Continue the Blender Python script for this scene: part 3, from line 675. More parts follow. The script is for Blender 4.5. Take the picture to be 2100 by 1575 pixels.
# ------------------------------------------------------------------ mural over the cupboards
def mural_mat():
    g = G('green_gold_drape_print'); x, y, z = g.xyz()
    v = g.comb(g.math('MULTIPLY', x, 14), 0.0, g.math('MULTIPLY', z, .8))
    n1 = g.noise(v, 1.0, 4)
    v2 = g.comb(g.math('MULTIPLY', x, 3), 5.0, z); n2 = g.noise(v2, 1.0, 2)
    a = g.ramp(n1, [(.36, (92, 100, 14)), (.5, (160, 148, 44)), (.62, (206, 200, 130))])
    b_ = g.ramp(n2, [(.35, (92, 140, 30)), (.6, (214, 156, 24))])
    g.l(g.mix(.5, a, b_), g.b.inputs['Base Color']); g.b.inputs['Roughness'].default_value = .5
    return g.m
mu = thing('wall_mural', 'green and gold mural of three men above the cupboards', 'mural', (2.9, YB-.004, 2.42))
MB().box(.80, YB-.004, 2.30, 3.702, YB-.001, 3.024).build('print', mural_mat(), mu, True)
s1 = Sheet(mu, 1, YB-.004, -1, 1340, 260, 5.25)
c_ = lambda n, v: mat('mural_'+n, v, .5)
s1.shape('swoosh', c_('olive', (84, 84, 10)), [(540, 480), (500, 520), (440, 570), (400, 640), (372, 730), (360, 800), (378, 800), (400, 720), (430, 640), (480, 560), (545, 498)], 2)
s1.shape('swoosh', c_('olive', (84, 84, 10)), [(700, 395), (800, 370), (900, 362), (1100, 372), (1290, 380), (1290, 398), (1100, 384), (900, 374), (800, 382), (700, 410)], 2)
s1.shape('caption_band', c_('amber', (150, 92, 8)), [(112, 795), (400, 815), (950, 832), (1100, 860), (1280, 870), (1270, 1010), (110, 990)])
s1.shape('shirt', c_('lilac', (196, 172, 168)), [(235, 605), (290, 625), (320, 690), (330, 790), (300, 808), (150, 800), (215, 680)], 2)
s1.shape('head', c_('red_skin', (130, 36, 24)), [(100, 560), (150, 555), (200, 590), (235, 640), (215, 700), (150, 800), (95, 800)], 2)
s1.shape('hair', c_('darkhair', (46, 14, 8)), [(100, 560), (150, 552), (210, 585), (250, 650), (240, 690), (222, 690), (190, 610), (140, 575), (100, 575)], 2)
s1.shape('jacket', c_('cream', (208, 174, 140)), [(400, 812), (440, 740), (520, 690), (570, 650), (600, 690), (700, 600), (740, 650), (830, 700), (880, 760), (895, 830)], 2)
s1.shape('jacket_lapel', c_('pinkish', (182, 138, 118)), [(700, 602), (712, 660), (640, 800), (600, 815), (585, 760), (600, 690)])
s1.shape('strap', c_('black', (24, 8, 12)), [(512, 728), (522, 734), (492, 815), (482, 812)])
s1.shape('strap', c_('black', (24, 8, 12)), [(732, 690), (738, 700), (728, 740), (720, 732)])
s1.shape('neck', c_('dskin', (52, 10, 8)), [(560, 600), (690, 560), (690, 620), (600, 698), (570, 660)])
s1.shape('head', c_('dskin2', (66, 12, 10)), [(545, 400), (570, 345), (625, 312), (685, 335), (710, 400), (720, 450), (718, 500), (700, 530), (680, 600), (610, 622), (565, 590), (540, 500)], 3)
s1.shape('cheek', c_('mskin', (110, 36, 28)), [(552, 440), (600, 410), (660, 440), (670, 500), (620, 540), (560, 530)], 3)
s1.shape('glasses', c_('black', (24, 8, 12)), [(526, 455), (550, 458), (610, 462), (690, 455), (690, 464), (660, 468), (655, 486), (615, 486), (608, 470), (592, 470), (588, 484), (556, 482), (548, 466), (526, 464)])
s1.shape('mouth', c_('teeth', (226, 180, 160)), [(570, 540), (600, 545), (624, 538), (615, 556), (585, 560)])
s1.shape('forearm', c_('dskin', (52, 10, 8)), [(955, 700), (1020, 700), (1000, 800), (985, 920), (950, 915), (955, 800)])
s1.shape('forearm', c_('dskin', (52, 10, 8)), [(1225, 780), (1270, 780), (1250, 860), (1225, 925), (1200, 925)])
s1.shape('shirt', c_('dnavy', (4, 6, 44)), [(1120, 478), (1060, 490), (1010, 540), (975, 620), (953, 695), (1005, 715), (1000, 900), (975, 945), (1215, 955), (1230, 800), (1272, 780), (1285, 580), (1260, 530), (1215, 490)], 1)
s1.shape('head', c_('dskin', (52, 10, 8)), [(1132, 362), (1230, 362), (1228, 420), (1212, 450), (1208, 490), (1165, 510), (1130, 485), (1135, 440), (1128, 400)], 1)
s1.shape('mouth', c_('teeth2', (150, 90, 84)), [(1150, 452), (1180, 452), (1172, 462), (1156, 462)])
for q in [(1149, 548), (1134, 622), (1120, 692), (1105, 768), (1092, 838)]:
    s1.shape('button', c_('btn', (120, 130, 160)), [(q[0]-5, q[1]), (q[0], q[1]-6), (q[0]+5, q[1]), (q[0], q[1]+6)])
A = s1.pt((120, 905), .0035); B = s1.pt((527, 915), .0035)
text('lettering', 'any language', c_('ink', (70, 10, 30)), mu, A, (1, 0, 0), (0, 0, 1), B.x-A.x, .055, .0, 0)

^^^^

Nothing in the listing may be changed; retype it all exactly.

Continue the Blender Python script for this scene: part 3, from line 675. More parts follow. The script is for Blender 4.5. Take the picture to be 2100 by 1575 pixels.
# ------------------------------------------------------------------ mural over the cupboards
def mural_mat():
    g = G('green_gold_drape_print'); x, y, z = g.xyz()
    v = g.comb(g.math('MULTIPLY', x, 14), 0.0, g.math('MULTIPLY', z, .8))
    n1 = g.noise(v, 1.0, 4)
    v2 = g.comb(g.math('MULTIPLY', x, 3), 5.0, z); n2 = g.noise(v2, 1.0, 2)
    a = g.ramp(n1, [(.36, (92, 100, 14)), (.5, (160, 148, 44)), (.62, (206, 200, 130))])
    b_ = g.ramp(n2, [(.35, (92, 140, 30)), (.6, (214, 156, 24))])
    g.l(g.mix(.5, a, b_), g.b.inputs['Base Color']); g.b.inputs['Roughness'].default_value = .5
    return g.m
mu = thing('wall_mural', 'green and gold mural of three men above the cupboards', 'mural', (2.9, YB-.004, 2.42))
MB().box(.80, YB-.004, 2.30, 3.702, YB-.001, 3.024).build('print', mural_mat(), mu, True)
s1 = Sheet(mu, 1, YB-.004, -1, 1340, 260, 5.25)
c_ = lambda n, v: mat('mural_'+n, v, .5)
s1.shape('swoosh', c_('olive', (84, 84, 10)), [(540, 480), (500, 520), (440, 570), (400, 640), (372, 730), (360, 800), (378, 800), (400, 720), (430, 640), (480, 560), (545, 498)], 2)
s1.shape('swoosh', c_('olive', (84, 84, 10)), [(700, 395), (800, 370), (900, 362), (1100, 372), (1290, 380), (1290, 398), (1100, 384), (900, 374), (800, 382), (700, 410)], 2)
s1.shape('caption_band', c_('amber', (150, 92, 8)), [(112, 795), (400, 815), (950, 832), (1100, 860), (1280, 870), (1270, 1010), (110, 990)])
s1.shape('shirt', c_('lilac', (196, 172, 168)), [(235, 605), (290, 625), (320, 690), (330, 790), (300, 808), (150, 800), (215, 680)], 2)
s1.shape('head', c_('red_skin', (130, 36, 24)), [(100, 560), (150, 555), (200, 590), (235, 640), (215, 700), (150, 800), (95, 800)], 2)
s1.shape('hair', c_('darkhair', (46, 14, 8)), [(100, 560), (150, 552), (210, 585), (250, 650), (240, 690), (222, 690), (190, 610), (140, 575), (100, 575)], 2)
s1.shape('jacket', c_('cream', (208, 174, 140)), [(400, 812), (440, 740), (520, 690), (570, 650), (600, 690), (700, 600), (740, 650), (830, 700), (880, 760), (895, 830)], 2)
s1.shape('jacket_lapel', c_('pinkish', (182, 138, 118)), [(700, 602), (712, 660), (640, 800), (600, 815), (585, 760), (600, 690)])
s1.shape('strap', c_('black', (24, 8, 12)), [(512, 728), (522, 734), (492, 815), (482, 812)])
s1.shape('strap', c_('black', (24, 8, 12)), [(732, 690), (738, 700), (728, 740), (720, 732)])
s1.shape('neck', c_('dskin', (52, 10, 8)), [(560, 600), (690, 560), (690, 620), (600, 698), (570, 660)])
s1.shape('head', c_('dskin2', (66, 12, 10)), [(545, 400), (570, 345), (625, 312), (685, 335), (710, 400), (720, 450), (718, 500), (700, 530), (680, 600), (610, 622), (565, 590), (540, 500)], 3)
s1.shape('cheek', c_('mskin', (110, 36, 28)), [(552, 440), (600, 410), (660, 440), (670, 500), (620, 540), (560, 530)], 3)
s1.shape('glasses', c_('black', (24, 8, 12)), [(526, 455), (550, 458), (610, 462), (690, 455), (690, 464), (660, 468), (655, 486), (615, 486), (608, 470), (592, 470), (588, 484), (556, 482), (548, 466), (526, 464)])
s1.shape('mouth', c_('teeth', (226, 180, 160)), [(570, 540), (600, 545), (624, 538), (615, 556), (585, 560)])
s1.shape('forearm', c_('dskin', (52, 10, 8)), [(955, 700), (1020, 700), (1000, 800), (985, 920), (950, 915), (955, 800)])
s1.shape('forearm', c_('dskin', (52, 10, 8)), [(1225, 780), (1270, 780), (1250, 860), (1225, 925), (1200, 925)])
s1.shape('shirt', c_('dnavy', (4, 6, 44)), [(1120, 478), (1060, 490), (1010, 540), (975, 620), (953, 695), (1005, 715), (1000, 900), (975, 945), (1215, 955), (1230, 800), (1272, 780), (1285, 580), (1260, 530), (1215, 490)], 1)
s1.shape('head', c_('dskin', (52, 10, 8)), [(1132, 362), (1230, 362), (1228, 420), (1212, 450), (1208, 490), (1165, 510), (1130, 485), (1135, 440), (1128, 400)], 1)
s1.shape('mouth', c_('teeth2', (150, 90, 84)), [(1150, 452), (1180, 452), (1172, 462), (1156, 462)])
for q in [(1149, 548), (1134, 622), (1120, 692), (1105, 768), (1092, 838)]:
    s1.shape('button', c_('btn', (120, 130, 160)), [(q[0]-5, q[1]), (q[0], q[1]-6), (q[0]+5, q[1]), (q[0], q[1]+6)])
A = s1.pt((120, 905), .0035); B = s1.pt((527, 915), .0035)
text('lettering', 'any language', c_('ink', (70, 10, 30)), mu, A, (1, 0, 0), (0, 0, 1), B.x-A.x, .055, .0, 0)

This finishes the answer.